### [TASK TO CARRY OUT]
Exclude images, then output the remaining data verbatim.
::::::
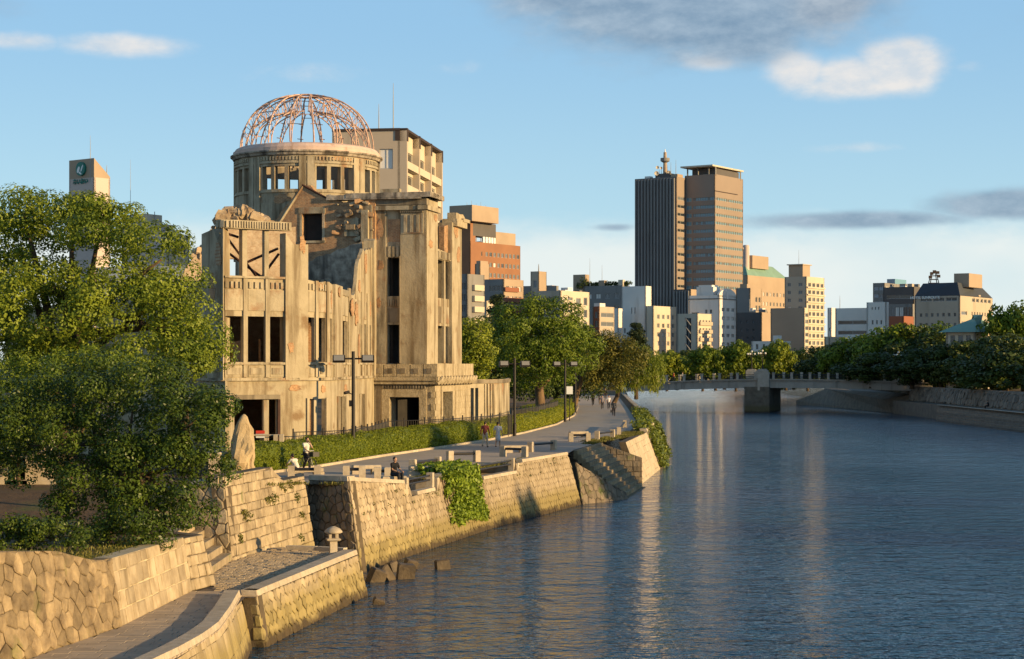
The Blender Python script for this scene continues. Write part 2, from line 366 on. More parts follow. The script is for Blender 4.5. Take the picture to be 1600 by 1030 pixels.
q = t.nodes.new('ShaderNodeMapRange'); q.clamp = True; L.new(wn(0.035, (1.6, .5, 1), 3, 11), q.inputs[0]); q.inputs[1].default_value = .35; q.inputs[2].default_value = .65; q.inputs[3].default_value = .55; q.inputs[4].default_value = 1.0; L.new(q.outputs[0], bn.inputs['Strength'])
L.new(h, bn.inputs['Height']); L.new(bn.outputs[0], b.inputs['Normal']); M['river_water'] = m
# ---------------------------------------------------------------- land, water
ZT = [(0, 1.1), (43, 1.05), (45.8, .76), (49, .25), (57, .06), (59, .10), (66, .85), (70.5, .85), (75, .62), (82.5, .05), (88, 0), (4000, 0)]
def zt(Y): return lerp_list(ZT, Y)
MAIN = Poly([(-6.1, 75), (-1.0, 95.2), (4.2, 111.5)])
BAT = 0.22
def main_s(Y): return lerp_list([(p.y, s) for p, s in zip(MAIN.p, MAIN.t)], Y)
def main_top(Y, z, extra=0.0):
    s = main_s(Y); return MAIN.at(s) - MAIN.nrm(s) * (BAT * (z + 3.2) + extra)
N1, N2 = (83.0, 87.6), (94.6, 101.2)
edge = [(-14.3, 0, None), (-14.2, 30, None), (-12.75, 42.9, None), (-11.9, 45.8, None), (-10.9, 49.1, None), (-10.3, 57.0, None), (-9.95, 58.6, None), (-13.2, 58.7, None), (-13.2, 66.1, None), (-10.75, 66.15, None), (-9.6, 71, None), (-8.9, 76.3, None)]
def addmain(Ys, ex):
    for Y in Ys:
        p = main_top(Y, zt(Y), ex); edge.append((p.x, Y, None))
addmain([76.31, 79, 82.98], 0.3); addmain([83.0, 87.6], 2.6); addmain([87.62, 94.58], .3); addmain([94.6, 101.2], 2.6); addmain([101.22, 106, 111.5], .3)
edge += [(3.9, 117.7, None), (6.1, 129.5, None), (10.0, 144, None), (12.6, 168, None), (15.6, 230, None), (20.6, 345, None), (30, 500, None), (45, 900, None)]
edge = [(x, y, zt(y) - 0.03) for x, y, _ in edge]
def edge_x(Y): return lerp_list([(e[1], e[0]) for e in edge], Y)
mb = MB()
cols = [0, 3, 8, 20, 60, 200, 3000]
vs = []; fs = []
for (x, y, z) in edge:
    for c_ in cols: vs.append((x - c_, y, z - (0.0 if c_ < 60 else 0.05)))
k = len(cols)
for i in range(len(edge) - 1):
    for j in range(k - 1): fs.append((i * k + j + 1, i * k + j, (i + 1) * k + j, (i + 1) * k + j + 1))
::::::
### [RESPONSE TO THIS EXERCISE]
The Blender Python script for this scene continues. Write part 2, from line 366 on. More parts follow. The script is for Blender 4.5. Take the picture to be 1600 by 1030 pixels.
q = t.nodes.new('ShaderNodeMapRange'); q.clamp = True; L.new(wn(0.035, (1.6, .5, 1), 3, 11), q.inputs[0]); q.inputs[1].default_value = .35; q.inputs[2].default_value = .65; q.inputs[3].default_value = .55; q.inputs[4].default_value = 1.0; L.new(q.outputs[0], bn.inputs['Strength'])
L.new(h, bn.inputs['Height']); L.new(bn.outputs[0], b.inputs['Normal']); M['river_water'] = m
# ---------------------------------------------------------------- land, water
ZT = [(0, 1.1), (43, 1.05), (45.8, .76), (49, .25), (57, .06), (59, .10), (66, .85), (70.5, .85), (75, .62), (82.5, .05), (88, 0), (4000, 0)]
def zt(Y): return lerp_list(ZT, Y)
MAIN = Poly([(-6.1, 75), (-1.0, 95.2), (4.2, 111.5)])
BAT = 0.22
def main_s(Y): return lerp_list([(p.y, s) for p, s in zip(MAIN.p, MAIN.t)], Y)
def main_top(Y, z, extra=0.0):
    s = main_s(Y); return MAIN.at(s) - MAIN.nrm(s) * (BAT * (z + 3.2) + extra)
N1, N2 = (83.0, 87.6), (94.6, 101.2)
edge = [(-14.3, 0, None), (-14.2, 30, None), (-12.75, 42.9, None), (-11.9, 45.8, None), (-10.9, 49.1, None), (-10.3, 57.0, None), (-9.95, 58.6, None), (-13.2, 58.7, None), (-13.2, 66.1, None), (-10.75, 66.15, None), (-9.6, 71, None), (-8.9, 76.3, None)]
def addmain(Ys, ex):
    for Y in Ys:
        p = main_top(Y, zt(Y), ex); edge.append((p.x, Y, None))
addmain([76.31, 79, 82.98], 0.3); addmain([83.0, 87.6], 2.6); addmain([87.62, 94.58], .3); addmain([94.6, 101.2], 2.6); addmain([101.22, 106, 111.5], .3)
edge += [(3.9, 117.7, None), (6.1, 129.5, None), (10.0, 144, None), (12.6, 168, None), (15.6, 230, None), (20.6, 345, None), (30, 500, None), (45, 900, None)]
edge = [(x, y, zt(y) - 0.03) for x, y, _ in edge]
def edge_x(Y): return lerp_list([(e[1], e[0]) for e in edge], Y)
mb = MB()
cols = [0, 3, 8, 20, 60, 200, 3000]
vs = []; fs = []
for (x, y, z) in edge:
    for c_ in cols: vs.append((x - c_, y, z - (0.0 if c_ < 60 else 0.05)))
k = len(cols)
for i in range(len(edge) - 1):
    for j in range(k - 1): fs.append((i * k + j + 1, i * k + j, (i + 1) * k + j, (i + 1) * k + j + 1))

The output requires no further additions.